Ahead of the long break for the Lunar New Year, the China stock market had climbed higher in two straight sessions, rising almost 45 points or 1.8 percent along the way. Off since February 1, the Shanghai Composite Index now rests just beneath the 2,620-point plateau and it may extend its losses Monday as it catches up on negative sentiment.

The global forecast for the Asian markets is mixed and flat, with trade concerns offset by bargain hunting. The European markets were down and the U.S. bourses were little changed and the Asian markets figure to follow the latter lead.

The SCI finished sharply higher on February 1 following gains from the financials, properties and oil and insurance companies.

For the day, the index perked 33.66 points or 1.30 percent to finish at 2,618.23 after trading between 2,590.55 and 2,618.48. The Shenzhen Composite Index spiked 35.25 points or 2.77 percent to end at 1,309.99.

Among the actives, Industrial and Commercial Bank of China eased 0.18 percent, while China Construction Bank dipped 0.14 percent, China Merchants Bank collected 0.31 percent, China Life Insurance added 0.48 percent, Ping An Insurance rose 0.37 percent, PetroChina gained 0.41 percent, China Petroleum and Chemical (Sinopec) was up 0.17 percent, China Shenhua Energy advanced 0.91 percent, Gemdale gathered 0.36 percent, Poly Developments eased 0.08 percent, China Vanke fell 0.25 percent and Bank of China was unchanged.

The lead from Wall Street offers little clarity as stocks fell under pressure early on Friday but recovered later in the day to end mixed and little changed.

The Dow shed 63.20 points or 0.25 percent to 25,106.33, while the NASDAQ added 9.85 points or 0.14 percent to 7,298.20 and the S&P 500 rose 1.83 points or 0.07 percent to 2,707.88. For the week, the Dow added 0.2 percent, and the NASDAQ and S&P both gained 0.1 percent.

The early weakness on Wall Street came amid lingering concerns about a potential trade deal between the U.S. and China.
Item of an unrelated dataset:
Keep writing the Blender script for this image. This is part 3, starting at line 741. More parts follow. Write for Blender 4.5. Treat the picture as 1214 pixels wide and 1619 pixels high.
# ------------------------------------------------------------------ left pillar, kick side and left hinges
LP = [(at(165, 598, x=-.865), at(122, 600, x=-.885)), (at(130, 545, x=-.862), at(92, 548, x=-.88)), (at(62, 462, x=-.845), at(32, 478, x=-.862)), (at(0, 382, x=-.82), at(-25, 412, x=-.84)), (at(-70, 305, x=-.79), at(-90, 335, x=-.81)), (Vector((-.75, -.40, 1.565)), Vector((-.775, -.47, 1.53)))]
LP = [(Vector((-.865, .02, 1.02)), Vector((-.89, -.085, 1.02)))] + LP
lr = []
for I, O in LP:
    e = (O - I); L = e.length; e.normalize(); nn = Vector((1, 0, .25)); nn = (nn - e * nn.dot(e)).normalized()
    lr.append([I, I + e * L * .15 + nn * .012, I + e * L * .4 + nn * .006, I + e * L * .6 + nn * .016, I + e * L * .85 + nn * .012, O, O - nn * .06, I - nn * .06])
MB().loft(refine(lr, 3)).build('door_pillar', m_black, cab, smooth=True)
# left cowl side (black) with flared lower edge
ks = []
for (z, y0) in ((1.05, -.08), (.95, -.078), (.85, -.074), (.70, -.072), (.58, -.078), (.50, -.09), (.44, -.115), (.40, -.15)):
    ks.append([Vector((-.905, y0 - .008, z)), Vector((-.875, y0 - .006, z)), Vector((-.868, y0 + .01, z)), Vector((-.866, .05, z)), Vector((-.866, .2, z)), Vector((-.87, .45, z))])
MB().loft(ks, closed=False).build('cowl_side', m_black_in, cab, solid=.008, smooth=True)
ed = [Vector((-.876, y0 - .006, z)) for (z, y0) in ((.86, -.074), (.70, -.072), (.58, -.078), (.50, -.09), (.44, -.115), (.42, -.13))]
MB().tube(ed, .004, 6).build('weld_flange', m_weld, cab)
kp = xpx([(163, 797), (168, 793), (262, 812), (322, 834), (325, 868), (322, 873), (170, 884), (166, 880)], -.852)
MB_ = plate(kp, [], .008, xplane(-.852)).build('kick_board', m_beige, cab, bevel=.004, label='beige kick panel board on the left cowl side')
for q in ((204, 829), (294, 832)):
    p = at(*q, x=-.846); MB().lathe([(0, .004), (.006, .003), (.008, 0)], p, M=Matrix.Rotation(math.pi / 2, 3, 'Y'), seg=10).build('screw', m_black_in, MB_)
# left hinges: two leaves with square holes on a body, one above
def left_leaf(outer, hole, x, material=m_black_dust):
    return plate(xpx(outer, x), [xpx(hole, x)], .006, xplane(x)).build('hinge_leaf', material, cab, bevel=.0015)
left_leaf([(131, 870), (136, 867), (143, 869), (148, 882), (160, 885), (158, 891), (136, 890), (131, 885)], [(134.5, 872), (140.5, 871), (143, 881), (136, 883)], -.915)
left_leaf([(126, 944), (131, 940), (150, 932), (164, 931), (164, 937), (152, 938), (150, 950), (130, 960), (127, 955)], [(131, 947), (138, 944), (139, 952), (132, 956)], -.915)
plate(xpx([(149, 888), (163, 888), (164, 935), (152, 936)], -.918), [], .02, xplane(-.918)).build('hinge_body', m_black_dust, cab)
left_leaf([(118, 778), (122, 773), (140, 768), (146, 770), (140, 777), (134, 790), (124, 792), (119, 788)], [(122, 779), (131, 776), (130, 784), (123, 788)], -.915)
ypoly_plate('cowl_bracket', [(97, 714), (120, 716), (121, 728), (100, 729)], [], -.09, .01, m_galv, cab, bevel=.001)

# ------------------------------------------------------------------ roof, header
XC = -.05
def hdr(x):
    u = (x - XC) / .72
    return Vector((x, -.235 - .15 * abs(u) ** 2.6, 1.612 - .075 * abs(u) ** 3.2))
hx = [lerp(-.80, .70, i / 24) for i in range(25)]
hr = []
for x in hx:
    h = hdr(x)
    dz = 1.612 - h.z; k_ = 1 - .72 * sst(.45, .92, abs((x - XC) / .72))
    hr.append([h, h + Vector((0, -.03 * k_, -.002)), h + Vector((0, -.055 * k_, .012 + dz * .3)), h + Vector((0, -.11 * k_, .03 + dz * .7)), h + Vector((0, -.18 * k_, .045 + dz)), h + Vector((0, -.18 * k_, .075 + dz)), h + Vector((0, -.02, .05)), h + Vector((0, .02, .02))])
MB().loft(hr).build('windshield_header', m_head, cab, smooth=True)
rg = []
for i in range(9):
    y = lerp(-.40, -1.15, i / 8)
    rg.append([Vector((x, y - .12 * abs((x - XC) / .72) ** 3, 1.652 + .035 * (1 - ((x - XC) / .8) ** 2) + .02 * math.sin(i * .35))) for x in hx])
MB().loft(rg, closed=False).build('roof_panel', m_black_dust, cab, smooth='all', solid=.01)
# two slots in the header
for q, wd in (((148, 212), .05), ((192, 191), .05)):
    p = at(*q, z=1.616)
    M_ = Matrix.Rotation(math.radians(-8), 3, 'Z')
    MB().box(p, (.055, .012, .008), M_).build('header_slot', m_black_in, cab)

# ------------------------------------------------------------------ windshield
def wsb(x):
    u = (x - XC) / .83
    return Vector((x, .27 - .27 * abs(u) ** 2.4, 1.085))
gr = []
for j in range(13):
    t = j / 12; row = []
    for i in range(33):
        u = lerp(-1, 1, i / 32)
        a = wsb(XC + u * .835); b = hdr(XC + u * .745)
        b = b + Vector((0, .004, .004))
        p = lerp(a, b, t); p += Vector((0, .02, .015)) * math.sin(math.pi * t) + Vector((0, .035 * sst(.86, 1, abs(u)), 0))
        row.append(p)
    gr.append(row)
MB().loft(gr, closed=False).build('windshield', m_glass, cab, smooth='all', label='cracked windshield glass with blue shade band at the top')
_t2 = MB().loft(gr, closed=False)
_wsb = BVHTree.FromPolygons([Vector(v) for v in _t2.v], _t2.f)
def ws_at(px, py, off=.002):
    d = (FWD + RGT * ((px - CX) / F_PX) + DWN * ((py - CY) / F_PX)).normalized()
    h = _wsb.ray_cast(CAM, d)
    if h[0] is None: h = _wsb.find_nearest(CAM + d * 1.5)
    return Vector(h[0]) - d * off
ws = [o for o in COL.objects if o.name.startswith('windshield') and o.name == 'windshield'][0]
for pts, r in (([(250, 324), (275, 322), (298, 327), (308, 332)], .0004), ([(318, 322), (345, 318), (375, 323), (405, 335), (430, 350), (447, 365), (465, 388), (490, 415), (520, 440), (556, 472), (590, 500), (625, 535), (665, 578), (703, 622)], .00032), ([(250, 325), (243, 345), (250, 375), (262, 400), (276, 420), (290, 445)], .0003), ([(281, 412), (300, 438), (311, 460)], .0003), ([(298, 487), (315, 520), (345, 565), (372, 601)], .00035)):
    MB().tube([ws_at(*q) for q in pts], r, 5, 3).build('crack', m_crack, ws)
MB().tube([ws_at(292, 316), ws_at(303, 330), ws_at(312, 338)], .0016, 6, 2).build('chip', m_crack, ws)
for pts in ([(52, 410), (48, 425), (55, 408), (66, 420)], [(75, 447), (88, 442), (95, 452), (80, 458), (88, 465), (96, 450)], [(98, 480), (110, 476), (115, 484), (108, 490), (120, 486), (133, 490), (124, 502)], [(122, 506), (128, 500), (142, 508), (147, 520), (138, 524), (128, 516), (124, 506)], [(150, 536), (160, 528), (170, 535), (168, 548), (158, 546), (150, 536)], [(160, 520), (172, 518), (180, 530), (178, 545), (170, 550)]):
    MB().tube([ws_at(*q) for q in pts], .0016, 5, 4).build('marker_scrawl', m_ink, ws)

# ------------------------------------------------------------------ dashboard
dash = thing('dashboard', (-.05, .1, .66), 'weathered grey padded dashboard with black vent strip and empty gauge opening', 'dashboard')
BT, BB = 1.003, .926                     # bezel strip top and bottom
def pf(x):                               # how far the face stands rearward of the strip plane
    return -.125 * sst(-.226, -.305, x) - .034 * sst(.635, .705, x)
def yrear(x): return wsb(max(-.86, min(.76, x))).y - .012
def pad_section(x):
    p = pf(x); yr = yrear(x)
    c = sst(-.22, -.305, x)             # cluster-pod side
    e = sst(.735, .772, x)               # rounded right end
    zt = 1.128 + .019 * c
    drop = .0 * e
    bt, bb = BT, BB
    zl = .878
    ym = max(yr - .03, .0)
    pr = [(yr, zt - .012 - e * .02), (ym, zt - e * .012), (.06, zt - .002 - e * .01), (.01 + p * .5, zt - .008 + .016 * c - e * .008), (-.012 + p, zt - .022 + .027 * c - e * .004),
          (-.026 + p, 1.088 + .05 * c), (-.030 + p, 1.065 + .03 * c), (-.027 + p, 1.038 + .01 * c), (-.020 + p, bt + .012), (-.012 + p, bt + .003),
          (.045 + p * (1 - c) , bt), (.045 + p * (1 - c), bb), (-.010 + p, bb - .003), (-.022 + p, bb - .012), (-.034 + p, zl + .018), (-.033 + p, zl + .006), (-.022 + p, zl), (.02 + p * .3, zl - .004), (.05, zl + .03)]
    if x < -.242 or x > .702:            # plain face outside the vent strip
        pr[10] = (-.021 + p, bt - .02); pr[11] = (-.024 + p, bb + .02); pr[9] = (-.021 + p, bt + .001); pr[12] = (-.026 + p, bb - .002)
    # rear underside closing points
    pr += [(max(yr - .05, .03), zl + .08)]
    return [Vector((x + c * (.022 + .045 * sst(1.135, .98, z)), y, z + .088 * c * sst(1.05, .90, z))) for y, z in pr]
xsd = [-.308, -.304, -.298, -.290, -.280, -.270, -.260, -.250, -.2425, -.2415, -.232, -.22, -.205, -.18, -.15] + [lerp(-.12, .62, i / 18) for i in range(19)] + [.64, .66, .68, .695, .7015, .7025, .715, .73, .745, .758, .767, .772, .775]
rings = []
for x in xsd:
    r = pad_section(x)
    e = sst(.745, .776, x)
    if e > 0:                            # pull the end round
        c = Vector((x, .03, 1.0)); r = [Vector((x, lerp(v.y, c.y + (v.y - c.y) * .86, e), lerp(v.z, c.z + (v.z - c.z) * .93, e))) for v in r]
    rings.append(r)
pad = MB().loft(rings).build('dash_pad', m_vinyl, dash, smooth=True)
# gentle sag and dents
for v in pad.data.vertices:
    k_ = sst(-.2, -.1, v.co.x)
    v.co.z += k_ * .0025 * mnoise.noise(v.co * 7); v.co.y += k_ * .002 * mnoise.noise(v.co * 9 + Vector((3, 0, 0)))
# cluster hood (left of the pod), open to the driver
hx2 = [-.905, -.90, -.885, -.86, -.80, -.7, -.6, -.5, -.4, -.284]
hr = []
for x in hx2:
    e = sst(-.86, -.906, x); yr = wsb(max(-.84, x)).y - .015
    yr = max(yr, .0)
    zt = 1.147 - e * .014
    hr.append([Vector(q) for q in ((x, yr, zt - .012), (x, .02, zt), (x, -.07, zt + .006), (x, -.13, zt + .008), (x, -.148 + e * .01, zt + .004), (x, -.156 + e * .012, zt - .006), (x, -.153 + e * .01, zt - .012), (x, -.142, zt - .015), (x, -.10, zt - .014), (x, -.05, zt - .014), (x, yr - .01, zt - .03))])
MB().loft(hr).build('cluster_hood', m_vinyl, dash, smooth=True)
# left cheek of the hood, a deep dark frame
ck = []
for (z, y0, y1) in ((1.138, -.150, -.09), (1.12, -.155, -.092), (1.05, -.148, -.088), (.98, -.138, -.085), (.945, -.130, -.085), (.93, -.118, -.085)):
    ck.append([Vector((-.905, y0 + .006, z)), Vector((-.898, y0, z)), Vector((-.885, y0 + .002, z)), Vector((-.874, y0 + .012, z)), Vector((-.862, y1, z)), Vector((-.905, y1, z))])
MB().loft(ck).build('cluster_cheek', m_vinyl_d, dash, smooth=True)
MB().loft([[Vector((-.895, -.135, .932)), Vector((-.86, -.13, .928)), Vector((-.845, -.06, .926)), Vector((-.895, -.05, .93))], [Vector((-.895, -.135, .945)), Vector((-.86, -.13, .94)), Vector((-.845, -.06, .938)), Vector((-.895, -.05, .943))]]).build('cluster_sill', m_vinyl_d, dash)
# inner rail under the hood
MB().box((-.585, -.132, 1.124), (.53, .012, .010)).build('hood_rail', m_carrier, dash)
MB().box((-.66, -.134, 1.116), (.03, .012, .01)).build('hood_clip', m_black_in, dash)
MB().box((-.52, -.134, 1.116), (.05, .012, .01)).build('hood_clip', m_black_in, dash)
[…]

Adding to worries, reports suggested the U.S. and China don't even have a draft that specifies where they disagree.

Bargain hunting triggered the recovery later in the session as investors scooped up some of the oversold shares.

Crude oil prices settled slightly higher on Friday, despite concerns about possible drop in energy demand in the near term due to global economic slowdown. West Texas Intermediate crude oil futures for March ended up $0.08 or 0.2 percent at $52.72 a barrel.